At Georgia Tech, Morris was the all-time leader in coaching victories, in any of the school's varsity sports, as he had 12 straight winning seasons, nine straight NCAA regional berths, four straight Atlantic Coast Conference titles (1985-88) and a school-record 51 wins in 1987.

In 1985 Morris was asked to be director of marketing and ticket sales by Dr. Homer Rice at Georgia Tech. Morris had put the Yellow Jackets' program on the map in baseball, and in the process raised money for lights and a new stadium. After one year, Morris decided it was impossible to do both and chose to focus his efforts completely on baseball even though he had great love for marketing and fundraising.

Major League Guidance
Over 150 professional baseball players have played under Morris during their college careers at Miami, Georgia Tech and DeKalb.
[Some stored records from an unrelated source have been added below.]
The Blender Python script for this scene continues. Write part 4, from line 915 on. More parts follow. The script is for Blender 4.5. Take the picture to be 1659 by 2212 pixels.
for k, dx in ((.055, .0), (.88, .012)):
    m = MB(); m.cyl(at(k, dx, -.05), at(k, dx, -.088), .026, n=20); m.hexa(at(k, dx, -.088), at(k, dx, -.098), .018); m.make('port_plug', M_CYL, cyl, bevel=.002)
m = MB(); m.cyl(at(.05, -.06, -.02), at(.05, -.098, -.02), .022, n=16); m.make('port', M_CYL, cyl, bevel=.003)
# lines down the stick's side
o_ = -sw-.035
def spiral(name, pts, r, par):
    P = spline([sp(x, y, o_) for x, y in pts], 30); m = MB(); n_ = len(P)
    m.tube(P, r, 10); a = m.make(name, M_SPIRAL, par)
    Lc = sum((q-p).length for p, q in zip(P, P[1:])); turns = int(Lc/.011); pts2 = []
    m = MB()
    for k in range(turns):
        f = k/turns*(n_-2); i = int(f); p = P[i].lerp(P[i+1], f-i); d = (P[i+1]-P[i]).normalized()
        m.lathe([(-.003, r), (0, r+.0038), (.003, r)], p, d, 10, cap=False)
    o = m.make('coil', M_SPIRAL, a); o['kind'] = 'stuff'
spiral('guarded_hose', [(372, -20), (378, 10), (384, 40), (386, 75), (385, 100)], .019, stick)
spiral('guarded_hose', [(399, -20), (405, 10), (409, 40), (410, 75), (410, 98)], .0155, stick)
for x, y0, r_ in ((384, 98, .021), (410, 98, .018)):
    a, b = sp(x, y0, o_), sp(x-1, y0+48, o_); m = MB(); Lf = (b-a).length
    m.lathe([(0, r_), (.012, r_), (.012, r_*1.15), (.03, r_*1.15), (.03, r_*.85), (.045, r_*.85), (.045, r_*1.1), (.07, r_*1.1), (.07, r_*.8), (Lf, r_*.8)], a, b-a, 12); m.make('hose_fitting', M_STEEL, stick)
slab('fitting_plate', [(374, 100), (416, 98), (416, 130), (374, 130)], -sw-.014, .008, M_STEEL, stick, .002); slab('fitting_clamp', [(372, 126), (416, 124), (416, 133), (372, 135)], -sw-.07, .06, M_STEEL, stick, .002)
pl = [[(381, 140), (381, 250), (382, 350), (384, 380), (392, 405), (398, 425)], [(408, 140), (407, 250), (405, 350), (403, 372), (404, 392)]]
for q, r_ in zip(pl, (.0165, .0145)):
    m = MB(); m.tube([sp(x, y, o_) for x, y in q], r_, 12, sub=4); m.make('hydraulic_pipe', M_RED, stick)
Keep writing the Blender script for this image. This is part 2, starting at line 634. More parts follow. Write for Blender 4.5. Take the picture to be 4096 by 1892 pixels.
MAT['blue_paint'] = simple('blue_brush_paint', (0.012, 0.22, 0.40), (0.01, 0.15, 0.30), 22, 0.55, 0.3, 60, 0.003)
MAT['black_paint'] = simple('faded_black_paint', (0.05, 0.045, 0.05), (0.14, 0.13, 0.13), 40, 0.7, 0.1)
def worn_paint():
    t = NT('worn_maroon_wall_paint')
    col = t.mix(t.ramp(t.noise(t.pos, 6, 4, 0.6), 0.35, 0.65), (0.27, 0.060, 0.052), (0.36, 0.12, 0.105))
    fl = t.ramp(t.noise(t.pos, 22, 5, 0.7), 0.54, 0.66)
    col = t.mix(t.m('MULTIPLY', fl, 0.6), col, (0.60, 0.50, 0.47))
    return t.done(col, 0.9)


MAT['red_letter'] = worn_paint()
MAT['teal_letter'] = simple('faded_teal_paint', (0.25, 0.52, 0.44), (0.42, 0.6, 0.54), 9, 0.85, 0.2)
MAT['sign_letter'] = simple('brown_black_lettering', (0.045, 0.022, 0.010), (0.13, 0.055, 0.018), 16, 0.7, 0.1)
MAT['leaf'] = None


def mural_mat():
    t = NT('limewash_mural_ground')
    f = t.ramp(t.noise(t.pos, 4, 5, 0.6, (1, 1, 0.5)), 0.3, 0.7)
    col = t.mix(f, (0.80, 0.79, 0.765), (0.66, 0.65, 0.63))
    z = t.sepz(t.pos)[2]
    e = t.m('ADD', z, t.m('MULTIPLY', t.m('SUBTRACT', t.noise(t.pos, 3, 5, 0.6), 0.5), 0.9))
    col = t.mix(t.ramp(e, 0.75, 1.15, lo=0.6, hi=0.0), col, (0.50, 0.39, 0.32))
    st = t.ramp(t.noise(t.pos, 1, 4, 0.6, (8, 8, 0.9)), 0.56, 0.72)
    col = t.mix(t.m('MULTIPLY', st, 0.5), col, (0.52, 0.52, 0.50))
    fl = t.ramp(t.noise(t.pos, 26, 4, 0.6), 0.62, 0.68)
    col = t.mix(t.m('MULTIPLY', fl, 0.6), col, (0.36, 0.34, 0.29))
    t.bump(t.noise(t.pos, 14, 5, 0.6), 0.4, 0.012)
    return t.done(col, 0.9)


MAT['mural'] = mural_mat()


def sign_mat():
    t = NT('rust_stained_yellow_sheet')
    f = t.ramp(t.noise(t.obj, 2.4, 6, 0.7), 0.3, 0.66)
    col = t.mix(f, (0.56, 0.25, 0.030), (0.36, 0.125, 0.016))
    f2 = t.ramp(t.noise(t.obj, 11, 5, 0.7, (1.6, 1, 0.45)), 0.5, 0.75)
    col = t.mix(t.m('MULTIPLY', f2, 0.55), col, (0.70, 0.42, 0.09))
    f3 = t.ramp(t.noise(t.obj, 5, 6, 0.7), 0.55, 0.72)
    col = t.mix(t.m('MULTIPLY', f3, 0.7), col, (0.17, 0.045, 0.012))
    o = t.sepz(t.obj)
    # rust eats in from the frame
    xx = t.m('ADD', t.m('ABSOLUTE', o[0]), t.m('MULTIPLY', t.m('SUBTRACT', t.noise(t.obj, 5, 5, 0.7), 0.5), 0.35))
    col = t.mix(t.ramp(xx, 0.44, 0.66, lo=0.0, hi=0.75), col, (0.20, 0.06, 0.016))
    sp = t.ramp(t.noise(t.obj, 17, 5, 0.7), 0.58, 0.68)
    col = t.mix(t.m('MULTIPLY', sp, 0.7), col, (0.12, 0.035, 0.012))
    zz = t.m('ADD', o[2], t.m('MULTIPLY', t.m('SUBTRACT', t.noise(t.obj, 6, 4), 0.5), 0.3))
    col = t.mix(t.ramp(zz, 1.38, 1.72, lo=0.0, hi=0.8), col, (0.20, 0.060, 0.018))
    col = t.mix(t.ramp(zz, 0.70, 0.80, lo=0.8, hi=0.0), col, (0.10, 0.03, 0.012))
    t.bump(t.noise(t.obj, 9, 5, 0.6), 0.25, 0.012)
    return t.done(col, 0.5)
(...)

Among the players Morris coached at Miami that went on to play in the Major Leagues were Ryan Braun (Milwaukee), Pat Burrell (Tampa Bay), Alex Cora (New York Mets), Bobby Hill (San Diego), Aubrey Huff (Detroit), Chris Perez (Cleveland), Cesar Carrillo (San Diego), Brian Barton (St. Louis), Gaby Sanchez (Florida), Charlton Jimerson (Houston), Jay Tessmer (New York Yankees), and Danny Graves (Cincinnati) and Jason Michaels (Houston). Several more Hurricanes during the Morris tenure are right on the cusp of making the show, including Mike Rodriguez (Houston), David Gil (Cincinnati) and Jon Jay (St. Louis). Standout players under Morris from his days at Georgia Tech were Nomar Garciaparra (Los Angeles Dodgers), Jay Payton (Oakland A's) and Jason Varitek (Boston Red Sox).

Morris has also enjoyed success on the International scene. From 1989-90, Morris served as head coach of the USA Baseball team that won a Silver Medal in the 1989 Presidential Cup (Taiwan), Bronze Medal at the Goodwill Games and the 1990 International Baseball Association (IBA) World All-Star Game in Atlanta. At the Goodwill Games, his USA squad won two of three games against Cuba, marking the first time in history a senior-level team won a series with Cuba. In 1987, Morris served as pitching coach under Ron Fraser at the Pan American Games (Silver Medal).